STATED TASK. Retype the listing that follows, exactly as written.

┄┄┄┄┄┄

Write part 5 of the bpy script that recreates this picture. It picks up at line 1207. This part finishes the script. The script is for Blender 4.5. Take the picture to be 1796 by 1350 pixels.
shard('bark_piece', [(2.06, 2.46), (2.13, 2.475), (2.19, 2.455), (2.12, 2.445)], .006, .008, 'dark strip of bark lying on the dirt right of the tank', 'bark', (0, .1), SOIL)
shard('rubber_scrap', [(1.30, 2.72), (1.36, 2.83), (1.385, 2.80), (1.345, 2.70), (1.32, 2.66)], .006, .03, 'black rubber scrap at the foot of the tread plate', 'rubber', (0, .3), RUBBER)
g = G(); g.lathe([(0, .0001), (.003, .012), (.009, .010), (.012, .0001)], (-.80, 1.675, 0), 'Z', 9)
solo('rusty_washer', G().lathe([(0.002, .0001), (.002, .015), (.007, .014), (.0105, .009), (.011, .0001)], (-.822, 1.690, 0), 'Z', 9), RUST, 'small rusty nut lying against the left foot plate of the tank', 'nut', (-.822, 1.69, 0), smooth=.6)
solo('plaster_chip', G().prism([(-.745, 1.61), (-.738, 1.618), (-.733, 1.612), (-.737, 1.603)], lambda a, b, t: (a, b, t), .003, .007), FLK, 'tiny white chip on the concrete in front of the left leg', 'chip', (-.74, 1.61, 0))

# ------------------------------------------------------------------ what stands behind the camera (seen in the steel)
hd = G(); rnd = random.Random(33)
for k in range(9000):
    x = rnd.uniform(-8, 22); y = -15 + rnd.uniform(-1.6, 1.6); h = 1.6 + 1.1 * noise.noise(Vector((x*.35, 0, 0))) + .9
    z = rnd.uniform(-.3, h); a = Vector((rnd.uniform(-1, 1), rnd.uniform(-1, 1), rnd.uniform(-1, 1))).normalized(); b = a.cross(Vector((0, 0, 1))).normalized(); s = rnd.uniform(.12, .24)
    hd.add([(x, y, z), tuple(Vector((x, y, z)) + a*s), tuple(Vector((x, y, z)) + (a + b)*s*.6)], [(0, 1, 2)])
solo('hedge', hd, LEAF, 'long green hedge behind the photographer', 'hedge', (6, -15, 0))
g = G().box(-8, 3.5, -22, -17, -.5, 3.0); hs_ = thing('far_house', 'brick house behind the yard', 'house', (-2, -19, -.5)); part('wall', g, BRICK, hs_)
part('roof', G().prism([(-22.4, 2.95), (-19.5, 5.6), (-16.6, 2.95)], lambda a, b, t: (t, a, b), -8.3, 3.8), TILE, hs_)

┄┄┄┄┄┄

WRITTEN SOLUTION.
Write part 5 of the bpy script that recreates this picture. It picks up at line 1207. This part finishes the script. The script is for Blender 4.5. Take the picture to be 1796 by 1350 pixels.
shard('bark_piece', [(2.06, 2.46), (2.13, 2.475), (2.19, 2.455), (2.12, 2.445)], .006, .008, 'dark strip of bark lying on the dirt right of the tank', 'bark', (0, .1), SOIL)
shard('rubber_scrap', [(1.30, 2.72), (1.36, 2.83), (1.385, 2.80), (1.345, 2.70), (1.32, 2.66)], .006, .03, 'black rubber scrap at the foot of the tread plate', 'rubber', (0, .3), RUBBER)
g = G(); g.lathe([(0, .0001), (.003, .012), (.009, .010), (.012, .0001)], (-.80, 1.675, 0), 'Z', 9)
solo('rusty_washer', G().lathe([(0.002, .0001), (.002, .015), (.007, .014), (.0105, .009), (.011, .0001)], (-.822, 1.690, 0), 'Z', 9), RUST, 'small rusty nut lying against the left foot plate of the tank', 'nut', (-.822, 1.69, 0), smooth=.6)
solo('plaster_chip', G().prism([(-.745, 1.61), (-.738, 1.618), (-.733, 1.612), (-.737, 1.603)], lambda a, b, t: (a, b, t), .003, .007), FLK, 'tiny white chip on the concrete in front of the left leg', 'chip', (-.74, 1.61, 0))

# ------------------------------------------------------------------ what stands behind the camera (seen in the steel)
hd = G(); rnd = random.Random(33)
for k in range(9000):
    x = rnd.uniform(-8, 22); y = -15 + rnd.uniform(-1.6, 1.6); h = 1.6 + 1.1 * noise.noise(Vector((x*.35, 0, 0))) + .9
    z = rnd.uniform(-.3, h); a = Vector((rnd.uniform(-1, 1), rnd.uniform(-1, 1), rnd.uniform(-1, 1))).normalized(); b = a.cross(Vector((0, 0, 1))).normalized(); s = rnd.uniform(.12, .24)
    hd.add([(x, y, z), tuple(Vector((x, y, z)) + a*s), tuple(Vector((x, y, z)) + (a + b)*s*.6)], [(0, 1, 2)])
solo('hedge', hd, LEAF, 'long green hedge behind the photographer', 'hedge', (6, -15, 0))
g = G().box(-8, 3.5, -22, -17, -.5, 3.0); hs_ = thing('far_house', 'brick house behind the yard', 'house', (-2, -19, -.5)); part('wall', g, BRICK, hs_)
part('roof', G().prism([(-22.4, 2.95), (-19.5, 5.6), (-16.6, 2.95)], lambda a, b, t: (t, a, b), -8.3, 3.8), TILE, hs_)